The company, which has taken no venture funding while racking up over $50 million of government research contracts, is working on projects with the Navy and DARPA to shrink its clocks so they’re smaller than carry-on luggage.

Also at RIMPAC, Vector Atomic demonstrated a compact quantum gravimeter paired with a standard inertial navigation system that promises to allow naval ships to navigate without GPS. The device measures tiny changes in the local strength of gravity due to variations in undersea terrain. By comparing the measurements with a gravitational map, the device was able to correct for drift in the ship’s inertial navigation system to accurately fix the vessel’s location over three weeks of use, Abo-Shaeer said.

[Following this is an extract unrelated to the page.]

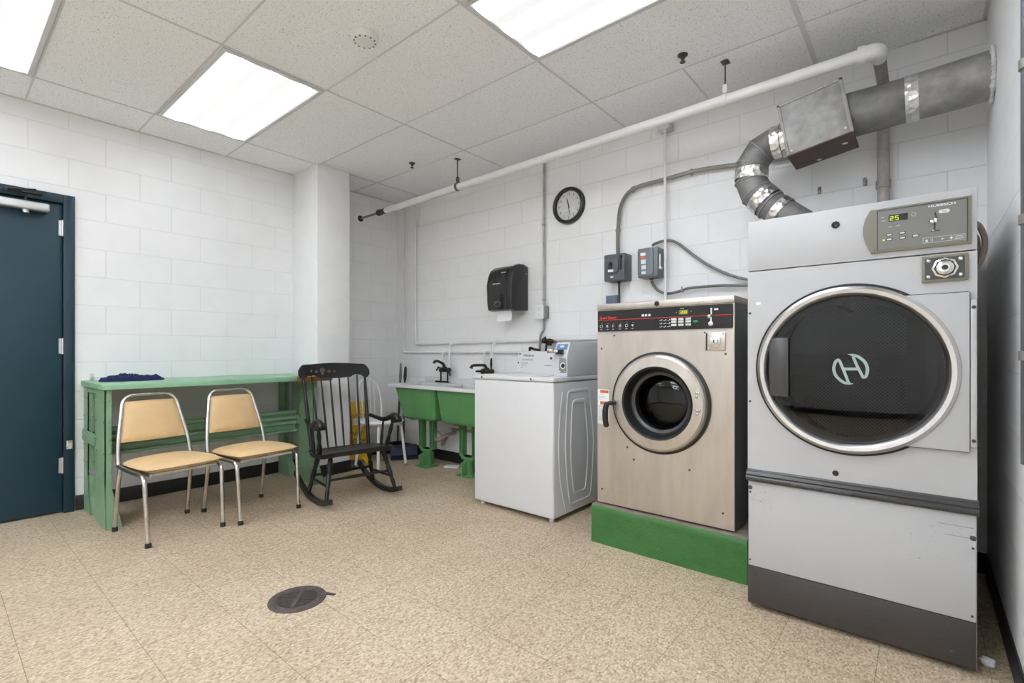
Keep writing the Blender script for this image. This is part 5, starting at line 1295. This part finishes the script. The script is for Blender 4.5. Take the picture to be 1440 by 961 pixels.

The company believes that in two to three years it will be able to start commercializing an energy-efficient version small enough to fit in a car trunk.

Several other companies are working on quantum inertial sensors, including Australia-based Q-CTRL, which is planning a field demonstration in mid-2023 of a quantum-enabled navigation system with partner Advanced Navigation. Colorado-based Infleqtion is part of a U.K. project to develop a Quantum Positioning System for individual vehicles. A quantum gyroscope the company is building for the initiative will be flight-tested in 2024.


Communications

With DARPA funding, Infleqtion, which last year changed its name from ColdQuanta, is also developing quantum radio receivers to replace satellite dishes. They can be tuned to frequencies across the spectrum, from the HF and UHF bands used by military tactical radios to the K-band used by SpaceX’s Starlink satellite broadband network. The technology will enable one device to substitute for what ten different receiver sets do today, Clark said.

By 2025, the company plans to demonstrate a pocket-sized six-band receiver with lasers and back-end electronics shrunk down to the size of a small shoebox.

Further out, Clark said similar technology might be used to create a tunable multiband transmitter. “That would be the Holy Grail,” he told Forbes. “It would be like your Star Trek communicator, full transmit and receive in a little device.”


Competition

While the Soviet Union produced some of the greatest theoretical physicists of the 20th century, there aren’t many signs that Russia is developing significant quantum technologies today, RAND researcher Edward Parker told Forbes.

China’s work in quantum technology is concentrated in large national laboratories. That might put it at a disadvantage in commercializing quantum sensors compared with the U.S., with its array of private companies, Parker said.

“The real progress in quantum sensing to be made now is not necessarily laboratory work or academic work, but in getting it fieldable,” Parker said. “It’s unclear to me whether they have the private sector infrastructure to do that kind of nitty-gritty work.”